Elizabeth Board of Ed President charged in school lunches case

Elizabeth School Board President Marie Munn, a City of Elizabeth employee, and the husband of the Head of Custodians for the Elizabeth School District were all arrested this morning and charged with defrauding the Elizabeth School District’s free lunch program, according to the state Attorney General’s Office.

Munn, head of custodians Peter Abitanto and schools district employee Angela Lucio allegedly falsified information on applications for the Elizabeth Public Schools Free and Reduced Price School Meals Program, which led to the theft of a total of more than $7,000 in free or low-cost lunches. 

Detectives of the New Jersey State Police Official Corruption North Unit arrested all three at their homes this morning.  They were processed at the State Police Newark Station and released. 

“It is deeply troubling that the president of the Elizabeth School Board and the spouses of two other high-level district officials were allegedly stealing from a program intended to ensure that disadvantaged children get the nutritious lunches that they need to thrive in school,” said Dow. “We will not tolerate this type of abuse of a publicly funded assistance program by school district insiders.”

“We allege that the three individuals charged today exploited the federally subsidized school lunch program by lying about their family incomes to obtain free lunches for their children,” said Criminal Justrice Division Director Stephen Taylor. “Our investigation into fraud in this program is ongoing.”

The AG’s Office said that on five occasions from 2006 to 2011, Munn falsified information on school lunch applications which resulted in the theft of $3,946 worth of free lunches for her two children.  For example, on at least one application, Munn allegedly falsified her weekly income and omitted her husband’s salary completely. 

By falsifying applications from 2006 to 2011 for free lunches, Abitanto allegedly wrongfully obtained $2,169 worth of free lunches for his child.  An investigation determined that Abitanto allegedly falsified his salary information. 

Lastly, it is alleged that on three occasions from 2008 to 2011, Lucio falsified applications and wrongfully obtained $899 worth of free lunches for her two children. 

The investigation was launched by the Division of Criminal Justice Corruption Bureau after an article in The Star-Ledger revealed that the children of officials in the Elizabeth school district were improperly participating in the federally subsidized school lunch program despite household incomes that exceeded the limits for eligibility.

“Because the charges are indictable offenses, this case is subject to presentation to a grand jury for potential indictment.
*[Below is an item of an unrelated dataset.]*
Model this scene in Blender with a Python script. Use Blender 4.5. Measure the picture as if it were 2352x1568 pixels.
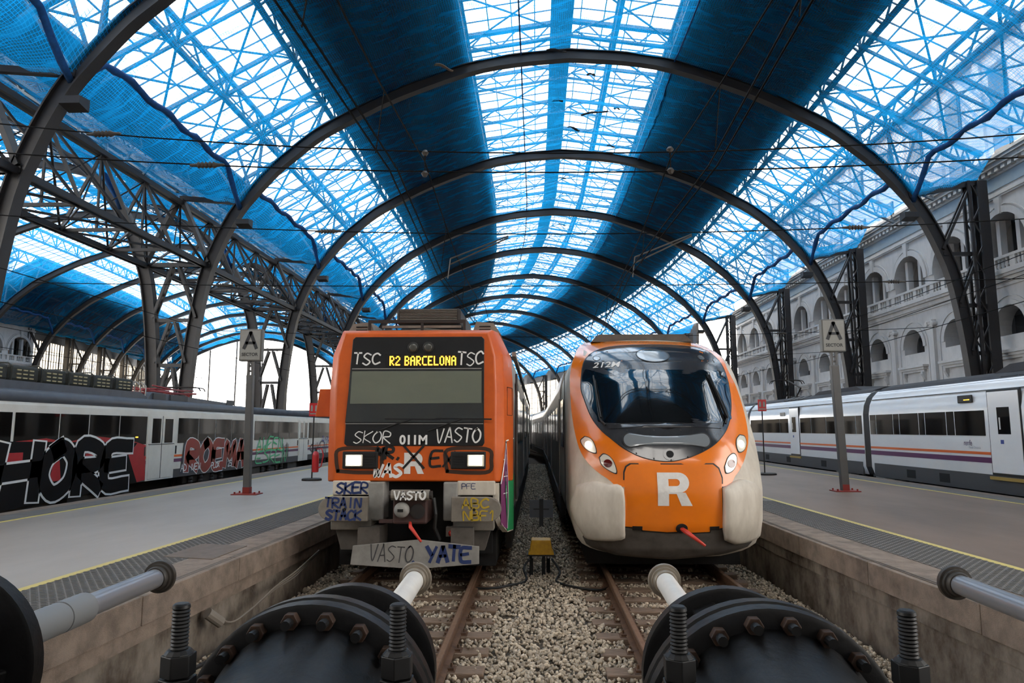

The charges are merely accusations and the defendants are presumed innocent until proven guilty,” according to a release from the state AG’s Office. “Third-degree crimes carry a maximum sentence of five years in state prison and a $15,000 fine.

“Detective Lisa King of the New Jersey State Police Official Corruption North Unit and Deputy Attorney General Mark Ondris of the Division of Criminal Justice Corruption Bureau conducted and coordinated the investigation.  They were assisted by Detective Pablo Castro of the State Police Official Corruption North Unit.  The case has been assigned to Deputy Attorney General Ondris for prosecution.”

State Sen. Mike Doherty, (R-23), Oxford, applauded the arrests.

“This is the tip of the iceberg,” said Doherty, who advocates school funding reform. “I am advocating that we make this a major issue of the fall campaign. Had we taken this issue as the primary issue of the campaign, we would be going in for the kill. Certainly, there is still an opportunity to ramp this issue up.”